Australia: Tweed To Lose Fuel Subsidy
|
|
|
|
Friday, 14 November 2008 |
Tweed petrol retailers, will be forced to close if the NSW Government
goes ahead with a proposal to axe the northern NSW fuel subsidy.
The move, which is part of a "horror" mini-budget, is expected to save the government $44 million a year and push fuel prices up by between eight and nine cents a litre south of the Queensland border. Mr Tony Nash,owner of new super BP service station at Chinderah and other near-border petrol station operators say Queenslanders heading south will simply buy fuel north of the border and locals will head north.
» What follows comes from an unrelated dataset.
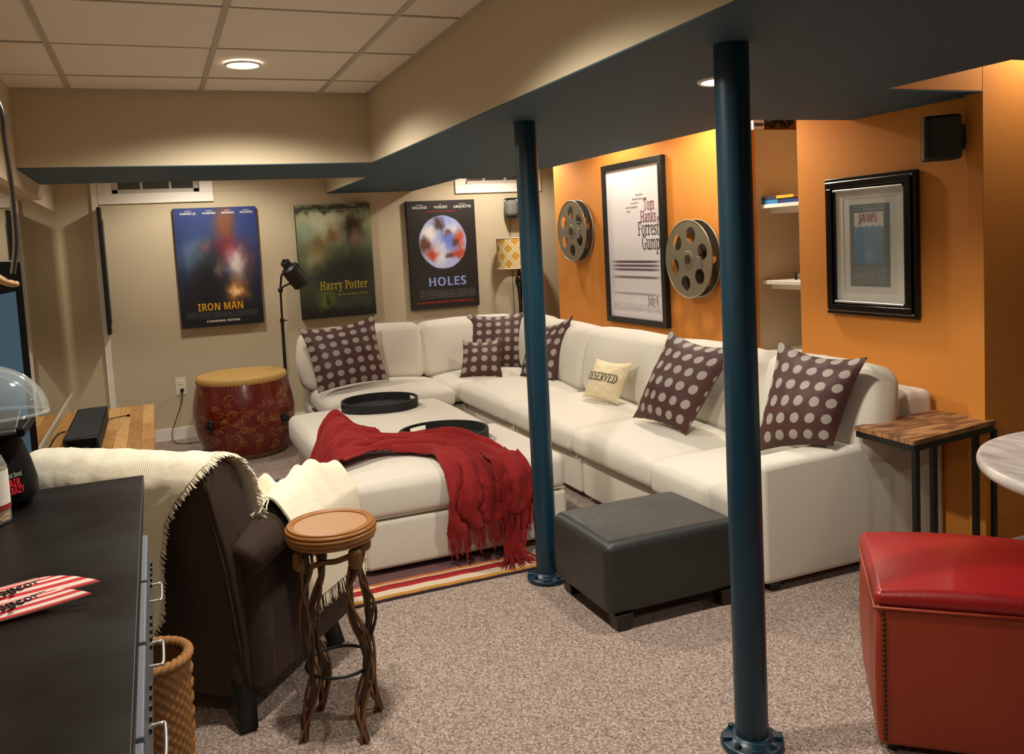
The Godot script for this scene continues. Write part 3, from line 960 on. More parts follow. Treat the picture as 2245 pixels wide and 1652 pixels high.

Even after Queensland scraps its fuel subsidy system next year for a discount scheme for Queensland drivers-licence holders, Mr Nash predicts locals will find ways to get the discount and head north. "Fifty per cent of vehicles on my site yesterday had Queensland number plates," said Mr Nash whose $2.5million service station opened earlier this year. "About 70 per cent of our diesel sales are to interstate truckers. There's no way they are going to leave Brisbane with the ability to carry a thousand litres of fuel and pay nine cents a litre more down the track." Mr Nash said he would never have bought the business "in a million years" if he had known the state government was about to axe the scheme, which makes petrol retailing just south of the state border competitive.